[PROVIDED DATA]
--------------------------------------------------
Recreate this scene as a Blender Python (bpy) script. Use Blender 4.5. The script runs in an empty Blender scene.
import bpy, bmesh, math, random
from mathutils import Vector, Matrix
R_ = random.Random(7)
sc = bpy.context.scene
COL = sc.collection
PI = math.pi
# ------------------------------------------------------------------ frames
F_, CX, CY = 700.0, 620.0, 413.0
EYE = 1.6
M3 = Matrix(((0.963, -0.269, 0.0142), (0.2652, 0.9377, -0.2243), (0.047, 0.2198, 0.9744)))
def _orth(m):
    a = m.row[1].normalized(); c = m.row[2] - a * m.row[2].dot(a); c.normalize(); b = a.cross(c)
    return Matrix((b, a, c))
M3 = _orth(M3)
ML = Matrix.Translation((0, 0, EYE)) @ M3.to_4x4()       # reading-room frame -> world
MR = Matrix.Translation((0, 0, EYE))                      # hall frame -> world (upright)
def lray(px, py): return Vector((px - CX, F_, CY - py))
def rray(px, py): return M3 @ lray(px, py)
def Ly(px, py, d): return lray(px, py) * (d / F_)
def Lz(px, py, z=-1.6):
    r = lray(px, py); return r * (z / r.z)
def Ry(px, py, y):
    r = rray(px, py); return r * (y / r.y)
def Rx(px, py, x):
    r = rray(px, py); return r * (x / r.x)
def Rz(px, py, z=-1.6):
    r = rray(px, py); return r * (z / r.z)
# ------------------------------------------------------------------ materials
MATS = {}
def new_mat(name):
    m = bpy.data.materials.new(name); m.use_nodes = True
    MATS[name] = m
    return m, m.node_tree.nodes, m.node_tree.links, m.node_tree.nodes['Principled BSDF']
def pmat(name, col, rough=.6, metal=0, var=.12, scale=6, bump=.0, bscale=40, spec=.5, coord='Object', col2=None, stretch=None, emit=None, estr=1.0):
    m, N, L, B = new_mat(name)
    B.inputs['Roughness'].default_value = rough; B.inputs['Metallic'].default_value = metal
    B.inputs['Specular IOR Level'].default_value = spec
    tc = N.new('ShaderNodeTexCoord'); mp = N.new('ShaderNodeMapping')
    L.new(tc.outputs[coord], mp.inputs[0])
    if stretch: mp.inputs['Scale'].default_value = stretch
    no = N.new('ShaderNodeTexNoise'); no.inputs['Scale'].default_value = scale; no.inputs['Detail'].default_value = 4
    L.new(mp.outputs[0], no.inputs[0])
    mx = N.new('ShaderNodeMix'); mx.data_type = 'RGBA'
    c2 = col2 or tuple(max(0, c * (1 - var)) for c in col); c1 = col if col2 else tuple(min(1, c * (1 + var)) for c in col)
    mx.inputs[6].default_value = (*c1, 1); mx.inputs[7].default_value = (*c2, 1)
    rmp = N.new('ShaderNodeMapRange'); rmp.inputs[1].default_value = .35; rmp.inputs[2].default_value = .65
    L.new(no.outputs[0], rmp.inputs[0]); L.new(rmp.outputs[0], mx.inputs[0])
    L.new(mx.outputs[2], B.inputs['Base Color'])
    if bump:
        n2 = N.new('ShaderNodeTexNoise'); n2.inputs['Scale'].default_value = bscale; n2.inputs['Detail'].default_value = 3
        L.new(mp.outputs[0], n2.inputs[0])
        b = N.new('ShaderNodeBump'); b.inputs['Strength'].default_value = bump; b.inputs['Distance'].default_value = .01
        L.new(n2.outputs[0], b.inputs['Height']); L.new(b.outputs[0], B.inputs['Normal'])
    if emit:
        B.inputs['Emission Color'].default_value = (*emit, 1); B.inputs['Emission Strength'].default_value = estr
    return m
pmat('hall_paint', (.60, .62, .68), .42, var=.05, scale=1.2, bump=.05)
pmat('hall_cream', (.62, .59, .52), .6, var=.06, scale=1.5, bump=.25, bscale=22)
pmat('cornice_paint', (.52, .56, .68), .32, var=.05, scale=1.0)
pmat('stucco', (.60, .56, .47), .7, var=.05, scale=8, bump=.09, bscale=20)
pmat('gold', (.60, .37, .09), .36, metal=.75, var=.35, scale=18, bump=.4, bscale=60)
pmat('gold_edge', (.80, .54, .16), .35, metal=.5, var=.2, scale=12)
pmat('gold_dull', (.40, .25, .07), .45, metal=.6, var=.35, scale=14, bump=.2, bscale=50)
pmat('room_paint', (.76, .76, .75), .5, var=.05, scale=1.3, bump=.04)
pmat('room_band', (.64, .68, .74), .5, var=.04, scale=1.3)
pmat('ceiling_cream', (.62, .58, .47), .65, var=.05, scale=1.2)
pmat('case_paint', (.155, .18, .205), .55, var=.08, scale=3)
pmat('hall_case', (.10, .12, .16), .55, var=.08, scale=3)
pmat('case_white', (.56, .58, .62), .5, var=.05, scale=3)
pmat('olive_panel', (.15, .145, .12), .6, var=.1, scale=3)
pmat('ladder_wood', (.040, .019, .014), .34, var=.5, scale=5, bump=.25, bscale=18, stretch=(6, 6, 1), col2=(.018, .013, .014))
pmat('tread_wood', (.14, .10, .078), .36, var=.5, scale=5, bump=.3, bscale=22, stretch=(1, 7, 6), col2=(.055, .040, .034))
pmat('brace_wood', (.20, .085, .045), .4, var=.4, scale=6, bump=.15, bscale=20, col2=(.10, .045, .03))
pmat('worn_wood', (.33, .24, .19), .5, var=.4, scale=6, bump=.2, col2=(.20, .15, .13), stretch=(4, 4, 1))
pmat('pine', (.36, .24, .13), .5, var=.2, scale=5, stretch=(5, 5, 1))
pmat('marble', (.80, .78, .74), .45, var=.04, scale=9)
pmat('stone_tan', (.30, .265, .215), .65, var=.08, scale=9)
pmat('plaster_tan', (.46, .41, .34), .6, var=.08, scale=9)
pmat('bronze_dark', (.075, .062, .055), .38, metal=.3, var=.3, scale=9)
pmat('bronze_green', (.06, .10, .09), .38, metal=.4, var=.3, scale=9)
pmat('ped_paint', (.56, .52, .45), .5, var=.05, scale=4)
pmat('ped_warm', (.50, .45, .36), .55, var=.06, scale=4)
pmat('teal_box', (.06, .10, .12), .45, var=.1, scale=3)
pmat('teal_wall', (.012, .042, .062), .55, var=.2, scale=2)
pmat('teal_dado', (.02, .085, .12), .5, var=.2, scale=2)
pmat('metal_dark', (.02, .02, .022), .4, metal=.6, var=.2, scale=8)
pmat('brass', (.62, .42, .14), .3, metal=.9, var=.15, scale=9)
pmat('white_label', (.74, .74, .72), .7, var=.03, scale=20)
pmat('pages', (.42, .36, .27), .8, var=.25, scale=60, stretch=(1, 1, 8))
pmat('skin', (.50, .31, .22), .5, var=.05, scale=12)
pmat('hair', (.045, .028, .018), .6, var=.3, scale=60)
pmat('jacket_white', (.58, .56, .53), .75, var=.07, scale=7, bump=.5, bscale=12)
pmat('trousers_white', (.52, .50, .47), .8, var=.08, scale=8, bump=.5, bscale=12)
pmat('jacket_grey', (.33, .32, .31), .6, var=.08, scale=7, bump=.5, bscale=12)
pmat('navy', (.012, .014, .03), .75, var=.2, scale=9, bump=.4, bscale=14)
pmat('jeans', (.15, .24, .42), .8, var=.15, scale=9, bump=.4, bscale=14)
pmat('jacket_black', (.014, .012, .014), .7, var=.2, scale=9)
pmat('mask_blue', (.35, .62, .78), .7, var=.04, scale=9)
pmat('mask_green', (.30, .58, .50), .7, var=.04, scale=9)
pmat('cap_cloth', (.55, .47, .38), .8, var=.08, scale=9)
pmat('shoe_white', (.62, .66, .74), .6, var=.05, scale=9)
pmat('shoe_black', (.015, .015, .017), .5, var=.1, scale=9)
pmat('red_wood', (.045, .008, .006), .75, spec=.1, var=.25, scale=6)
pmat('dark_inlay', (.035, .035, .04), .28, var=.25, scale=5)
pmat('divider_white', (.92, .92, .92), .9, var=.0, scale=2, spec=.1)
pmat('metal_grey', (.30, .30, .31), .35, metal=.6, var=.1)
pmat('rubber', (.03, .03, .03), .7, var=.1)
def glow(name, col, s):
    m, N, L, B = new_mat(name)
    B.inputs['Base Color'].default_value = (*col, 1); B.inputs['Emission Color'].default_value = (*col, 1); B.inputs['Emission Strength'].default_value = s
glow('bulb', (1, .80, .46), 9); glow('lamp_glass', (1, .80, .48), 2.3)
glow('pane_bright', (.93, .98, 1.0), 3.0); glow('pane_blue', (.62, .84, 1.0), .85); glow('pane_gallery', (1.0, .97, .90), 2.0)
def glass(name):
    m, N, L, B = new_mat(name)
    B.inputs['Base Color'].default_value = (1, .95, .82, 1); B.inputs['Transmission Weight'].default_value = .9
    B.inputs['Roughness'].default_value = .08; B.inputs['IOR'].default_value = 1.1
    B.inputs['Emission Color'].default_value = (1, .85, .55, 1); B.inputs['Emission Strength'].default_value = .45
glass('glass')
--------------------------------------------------
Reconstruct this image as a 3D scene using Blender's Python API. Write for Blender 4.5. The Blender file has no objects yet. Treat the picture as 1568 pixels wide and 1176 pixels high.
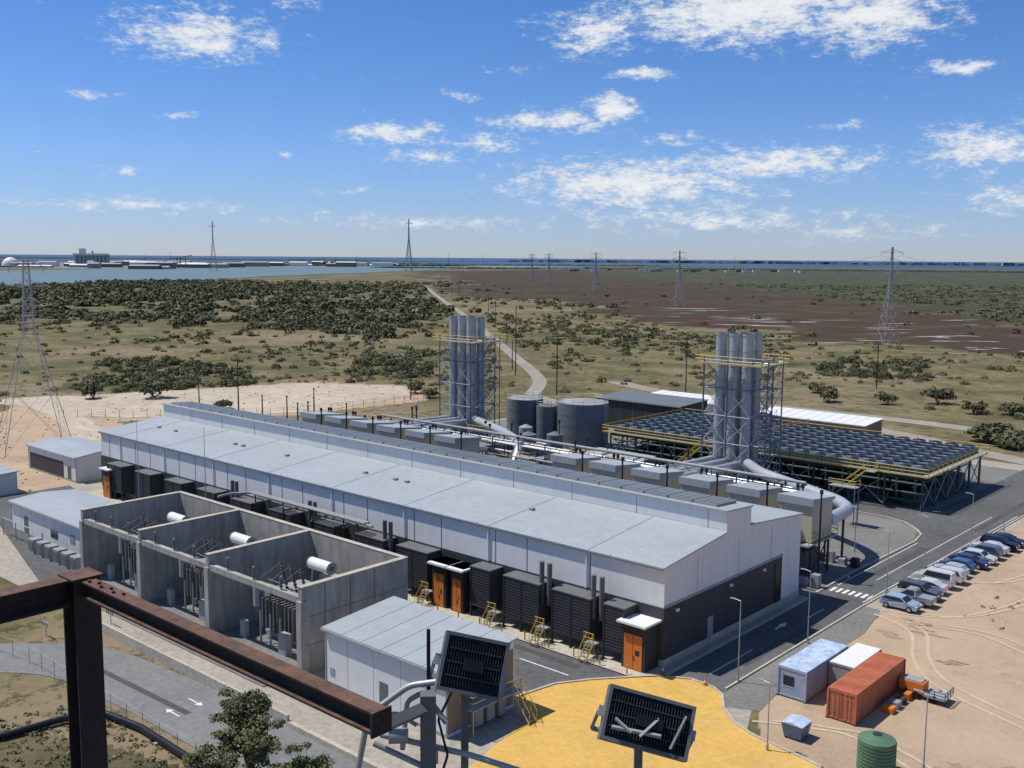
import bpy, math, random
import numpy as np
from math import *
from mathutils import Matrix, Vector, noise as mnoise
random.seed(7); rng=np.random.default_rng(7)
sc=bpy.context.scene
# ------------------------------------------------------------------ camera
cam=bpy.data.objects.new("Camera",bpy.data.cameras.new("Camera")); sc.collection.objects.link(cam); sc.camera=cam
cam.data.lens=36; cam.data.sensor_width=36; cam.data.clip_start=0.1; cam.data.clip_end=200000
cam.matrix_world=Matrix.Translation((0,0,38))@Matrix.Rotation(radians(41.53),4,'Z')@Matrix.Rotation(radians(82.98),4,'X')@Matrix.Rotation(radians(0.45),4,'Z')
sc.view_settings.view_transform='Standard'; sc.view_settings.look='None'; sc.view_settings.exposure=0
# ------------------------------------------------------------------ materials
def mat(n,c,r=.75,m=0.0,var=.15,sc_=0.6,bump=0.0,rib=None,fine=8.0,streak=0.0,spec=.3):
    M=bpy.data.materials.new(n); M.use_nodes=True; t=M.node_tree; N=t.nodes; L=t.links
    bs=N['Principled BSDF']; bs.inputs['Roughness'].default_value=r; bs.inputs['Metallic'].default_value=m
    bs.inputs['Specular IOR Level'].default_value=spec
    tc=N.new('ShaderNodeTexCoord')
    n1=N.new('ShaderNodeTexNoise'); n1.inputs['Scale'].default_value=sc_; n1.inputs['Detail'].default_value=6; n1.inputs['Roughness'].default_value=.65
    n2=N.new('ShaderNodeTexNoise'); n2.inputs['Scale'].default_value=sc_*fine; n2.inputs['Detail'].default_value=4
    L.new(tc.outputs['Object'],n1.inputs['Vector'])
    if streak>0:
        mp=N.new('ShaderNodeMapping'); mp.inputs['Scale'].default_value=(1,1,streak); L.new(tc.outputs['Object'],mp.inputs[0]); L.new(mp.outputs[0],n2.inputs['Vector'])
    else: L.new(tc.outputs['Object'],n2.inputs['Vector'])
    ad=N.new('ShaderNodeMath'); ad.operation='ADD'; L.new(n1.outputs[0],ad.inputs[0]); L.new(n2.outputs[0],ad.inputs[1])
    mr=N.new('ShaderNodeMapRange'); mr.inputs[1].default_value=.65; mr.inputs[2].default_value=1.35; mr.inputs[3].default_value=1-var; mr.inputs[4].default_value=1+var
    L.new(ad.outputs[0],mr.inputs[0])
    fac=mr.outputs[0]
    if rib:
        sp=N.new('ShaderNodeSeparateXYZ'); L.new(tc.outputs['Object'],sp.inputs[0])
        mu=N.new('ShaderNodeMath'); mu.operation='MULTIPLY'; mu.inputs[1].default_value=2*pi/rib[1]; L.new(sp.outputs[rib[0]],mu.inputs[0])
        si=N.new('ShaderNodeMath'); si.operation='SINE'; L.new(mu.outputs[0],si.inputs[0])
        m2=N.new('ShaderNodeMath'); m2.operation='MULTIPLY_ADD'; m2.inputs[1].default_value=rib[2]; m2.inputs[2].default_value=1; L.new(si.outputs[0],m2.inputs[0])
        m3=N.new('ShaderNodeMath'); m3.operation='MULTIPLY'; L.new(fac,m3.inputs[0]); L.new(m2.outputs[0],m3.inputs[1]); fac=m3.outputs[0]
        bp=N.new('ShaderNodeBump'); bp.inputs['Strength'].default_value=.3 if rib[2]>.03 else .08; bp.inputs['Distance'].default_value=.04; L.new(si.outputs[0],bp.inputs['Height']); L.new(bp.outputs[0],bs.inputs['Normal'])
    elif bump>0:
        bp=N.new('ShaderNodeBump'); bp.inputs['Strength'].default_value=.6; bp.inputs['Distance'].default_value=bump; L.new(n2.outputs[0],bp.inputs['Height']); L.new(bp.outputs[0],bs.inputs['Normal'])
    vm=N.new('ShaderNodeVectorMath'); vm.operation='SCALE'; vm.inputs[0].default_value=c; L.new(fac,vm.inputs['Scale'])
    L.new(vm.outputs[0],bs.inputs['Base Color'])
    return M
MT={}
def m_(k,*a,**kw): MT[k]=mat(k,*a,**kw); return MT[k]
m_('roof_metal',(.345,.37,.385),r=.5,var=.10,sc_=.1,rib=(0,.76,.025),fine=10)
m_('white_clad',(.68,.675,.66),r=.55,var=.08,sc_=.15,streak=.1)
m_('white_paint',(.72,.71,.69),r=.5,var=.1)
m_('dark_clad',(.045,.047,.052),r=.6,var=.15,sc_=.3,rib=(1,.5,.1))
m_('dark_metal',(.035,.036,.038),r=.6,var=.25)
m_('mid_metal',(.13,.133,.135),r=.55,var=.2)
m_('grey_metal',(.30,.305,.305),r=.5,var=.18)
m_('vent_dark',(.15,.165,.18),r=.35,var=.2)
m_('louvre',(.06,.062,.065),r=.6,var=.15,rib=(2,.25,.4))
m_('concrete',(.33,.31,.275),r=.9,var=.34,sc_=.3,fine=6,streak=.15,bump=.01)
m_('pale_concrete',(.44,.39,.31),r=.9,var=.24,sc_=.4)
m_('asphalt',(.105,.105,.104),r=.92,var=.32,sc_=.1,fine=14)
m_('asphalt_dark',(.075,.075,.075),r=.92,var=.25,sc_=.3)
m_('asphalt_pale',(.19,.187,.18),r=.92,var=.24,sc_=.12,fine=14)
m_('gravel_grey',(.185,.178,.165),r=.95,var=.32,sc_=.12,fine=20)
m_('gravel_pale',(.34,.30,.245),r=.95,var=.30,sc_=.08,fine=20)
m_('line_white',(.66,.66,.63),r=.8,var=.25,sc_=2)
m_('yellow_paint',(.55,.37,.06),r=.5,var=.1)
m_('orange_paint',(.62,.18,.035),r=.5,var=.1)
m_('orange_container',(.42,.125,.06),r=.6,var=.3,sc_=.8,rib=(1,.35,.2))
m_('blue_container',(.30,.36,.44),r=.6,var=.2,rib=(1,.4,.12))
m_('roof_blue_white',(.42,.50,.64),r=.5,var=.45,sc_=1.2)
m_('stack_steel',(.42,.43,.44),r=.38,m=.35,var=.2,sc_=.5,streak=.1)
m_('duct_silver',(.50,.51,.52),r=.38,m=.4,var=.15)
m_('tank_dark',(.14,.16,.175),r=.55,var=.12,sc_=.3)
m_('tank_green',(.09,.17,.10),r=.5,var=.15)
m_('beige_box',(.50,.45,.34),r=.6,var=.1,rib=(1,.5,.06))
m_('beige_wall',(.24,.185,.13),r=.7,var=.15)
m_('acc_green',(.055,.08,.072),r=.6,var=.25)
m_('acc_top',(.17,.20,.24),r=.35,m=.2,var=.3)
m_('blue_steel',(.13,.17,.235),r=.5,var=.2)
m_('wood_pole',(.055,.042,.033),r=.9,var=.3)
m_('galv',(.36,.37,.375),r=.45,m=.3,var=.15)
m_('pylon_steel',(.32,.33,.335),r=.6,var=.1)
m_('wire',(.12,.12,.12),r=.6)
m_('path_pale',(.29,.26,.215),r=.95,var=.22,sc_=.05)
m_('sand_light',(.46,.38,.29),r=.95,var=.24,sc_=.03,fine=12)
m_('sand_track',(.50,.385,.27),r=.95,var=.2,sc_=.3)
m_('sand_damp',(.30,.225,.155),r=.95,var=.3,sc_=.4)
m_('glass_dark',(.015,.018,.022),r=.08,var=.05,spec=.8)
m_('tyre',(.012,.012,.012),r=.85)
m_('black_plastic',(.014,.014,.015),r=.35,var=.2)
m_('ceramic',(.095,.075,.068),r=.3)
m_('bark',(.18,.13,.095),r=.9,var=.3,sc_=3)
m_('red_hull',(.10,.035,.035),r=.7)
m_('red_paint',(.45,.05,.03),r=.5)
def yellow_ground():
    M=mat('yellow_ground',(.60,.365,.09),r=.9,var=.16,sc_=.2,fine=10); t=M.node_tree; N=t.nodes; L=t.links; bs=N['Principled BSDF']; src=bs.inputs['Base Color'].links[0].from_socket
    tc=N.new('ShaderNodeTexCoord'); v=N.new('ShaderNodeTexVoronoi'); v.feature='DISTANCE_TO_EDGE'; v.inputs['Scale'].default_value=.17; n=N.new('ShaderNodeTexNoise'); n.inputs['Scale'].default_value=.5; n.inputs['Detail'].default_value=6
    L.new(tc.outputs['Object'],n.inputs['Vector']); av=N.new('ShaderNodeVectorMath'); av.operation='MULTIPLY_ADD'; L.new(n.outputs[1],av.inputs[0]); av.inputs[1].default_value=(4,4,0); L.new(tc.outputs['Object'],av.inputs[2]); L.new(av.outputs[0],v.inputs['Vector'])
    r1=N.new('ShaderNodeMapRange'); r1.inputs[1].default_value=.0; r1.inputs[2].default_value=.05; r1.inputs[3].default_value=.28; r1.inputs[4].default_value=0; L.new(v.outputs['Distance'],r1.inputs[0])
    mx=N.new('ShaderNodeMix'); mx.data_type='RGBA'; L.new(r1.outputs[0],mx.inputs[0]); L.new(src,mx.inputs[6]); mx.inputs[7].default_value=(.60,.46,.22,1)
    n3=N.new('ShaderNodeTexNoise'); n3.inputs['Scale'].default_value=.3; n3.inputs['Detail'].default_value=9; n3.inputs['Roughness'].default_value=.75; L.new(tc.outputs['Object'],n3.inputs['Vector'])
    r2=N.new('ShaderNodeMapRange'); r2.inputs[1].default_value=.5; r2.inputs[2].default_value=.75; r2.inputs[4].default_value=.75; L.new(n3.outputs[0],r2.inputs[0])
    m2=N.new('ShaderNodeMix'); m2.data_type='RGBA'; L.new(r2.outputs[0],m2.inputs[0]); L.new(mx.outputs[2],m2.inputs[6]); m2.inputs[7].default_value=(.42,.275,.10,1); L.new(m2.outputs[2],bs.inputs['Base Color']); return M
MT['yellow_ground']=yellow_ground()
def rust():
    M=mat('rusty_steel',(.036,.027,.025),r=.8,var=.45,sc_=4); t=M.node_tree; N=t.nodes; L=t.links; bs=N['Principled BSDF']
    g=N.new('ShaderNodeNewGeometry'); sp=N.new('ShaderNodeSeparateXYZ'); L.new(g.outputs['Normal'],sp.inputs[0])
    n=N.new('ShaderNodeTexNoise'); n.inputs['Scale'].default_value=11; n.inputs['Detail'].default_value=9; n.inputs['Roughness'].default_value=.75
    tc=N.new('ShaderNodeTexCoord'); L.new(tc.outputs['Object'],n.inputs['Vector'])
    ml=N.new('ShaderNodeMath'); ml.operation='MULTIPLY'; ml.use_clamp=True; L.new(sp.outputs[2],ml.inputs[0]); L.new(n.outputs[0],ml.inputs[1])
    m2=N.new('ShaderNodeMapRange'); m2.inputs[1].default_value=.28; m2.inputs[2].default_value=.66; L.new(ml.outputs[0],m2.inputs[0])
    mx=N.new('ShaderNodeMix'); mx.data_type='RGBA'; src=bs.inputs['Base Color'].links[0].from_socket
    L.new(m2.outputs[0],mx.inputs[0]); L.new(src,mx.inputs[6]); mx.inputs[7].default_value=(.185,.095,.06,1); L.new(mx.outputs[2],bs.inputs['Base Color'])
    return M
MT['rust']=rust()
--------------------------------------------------
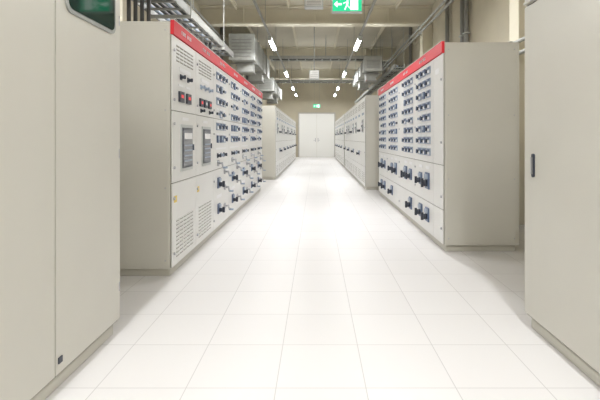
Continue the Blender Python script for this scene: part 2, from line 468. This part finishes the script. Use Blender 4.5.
--------------------------------------------------
[WRITTEN INSTRUCTION] Pick out all lines containing the string "objects".

[RESULT OF THIS EXERCISE]
Reconstruct this image as a 3D scene using Blender's Python API. Write for Blender 4.5. The Blender file has no objects yet. Treat the picture as 1568 pixels wide and 1176 pixels high.
cam=bpy.data.objects.new("Camera",bpy.data.cameras.new("Camera")); sc.collection.objects.link(cam); sc.camera=cam